There is never enough time.

That’s my reflection on this course—and most courses, really. The content here is so rich, so thought-provoking, that it feels like I’m only scratching the surface. I want to take a deep dive into the work of Lev Manovich, fully wrap my head around the ideas of performance and identity, and bask in the utopian undertones of Jenny Odell and Sue Thomas’s techno-biophilia. How can we reach the cybernetic meadow of Richard Brautigan’s “All Watched Over by Machines of Loving Grace”?

It reminds me of something American naturalist John Muir once said:
"When we try to pick out anything by itself, we find it hitched to everything else in the Universe." (Muir, 1911).

And perhaps that’s the essence of new media narratives—they are interconnected, multimedia, multimodal, constantly growing and changing. The “new” in new media is inherently metamedia. It’s about transliteracy: the ability to navigate across different forms of media and meaning-making. This evokes a sense of freedom and fluidity akin to other “trans” existences—the idea of avoiding fixed or binary representations and instead recontextualizing across media and creating new forms of expression.

And although it’s overwhelming at the moment, it’s not all about AI. AI may be the shiniest new tool in the shed, and it will undoubtedly remain relevant, but it doesn’t override the fundamental aspects of human experience. These human experiences feed the machine and are necessary for creating good stories—narratives that resonate deeply. If AI is just a large language model that predicts which words often follow others, can it dream? Does it have imagination?

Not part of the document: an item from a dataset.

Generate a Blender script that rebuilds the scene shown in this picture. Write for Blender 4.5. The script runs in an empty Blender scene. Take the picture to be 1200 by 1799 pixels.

This leads me to Philip K. Dick’s central question from his novel: Do androids dream of electric sheep?—and beyond that, to an even more profound question: What does it truly mean to be human?

When I first looked at the MACT catalogue of courses, this one stood out to me. As someone who was around in the early days of the web, I’ve always been intrigued by the concept of “new media.” Back then, these tools felt like portals into a new universe—one we were building from scratch. I had faith in its utopian potential.

But over time, that optimism—the “utopian undertones” of what Stevenson (2018) calls “The Californian Ideology”—has faded into something more dystopian. Techno-capitalism has taken center stage, prioritizing profit over privacy as our data becomes currency. Worse still, we don’t even have agency over our own data anymore.

And yet… maybe that’s okay because there is never enough time anyway. Algorithms might help us process more information faster, but they can’t capture nuance or subtlety—the tone in someone’s voice, the look in their eye, or the context surrounding an interaction. These are things that make us human and give stories their depth.

New media narratives are ultimately an attempt to capture time—to preserve memory for future generations. But time is elusive; it slips through our fingers no matter how hard we try to hold onto it. Strangely enough, this brings me back to AI and again to Blade Runner’s central question: What does it mean to be human?

In Blade Runner, empathy is presented as the defining trait that separates humans from androids. Yet even this distinction becomes blurred as some androids exhibit human-like emotions. And then there’s the haunting soliloquy by replicant (android) Roy Batty:

"I’ve seen things you people wouldn’t believe. Attack ships on fire off the shoulder of Orion. I watched C-beams glitter in the dark near the Tannhäuser Gate. All those moments will be lost in time, like tears in rain. Time to die."

Without new media narratives—without our attempts to capture and preserve these moments—all will indeed be lost in time like tears in rain.



References: Muir, J. (1911). My First Summer in the Sierra. Houghton Mifflin.` Stevenson, N. (2018). Cultural citizenship: Cosmopolitan questions. Routledge.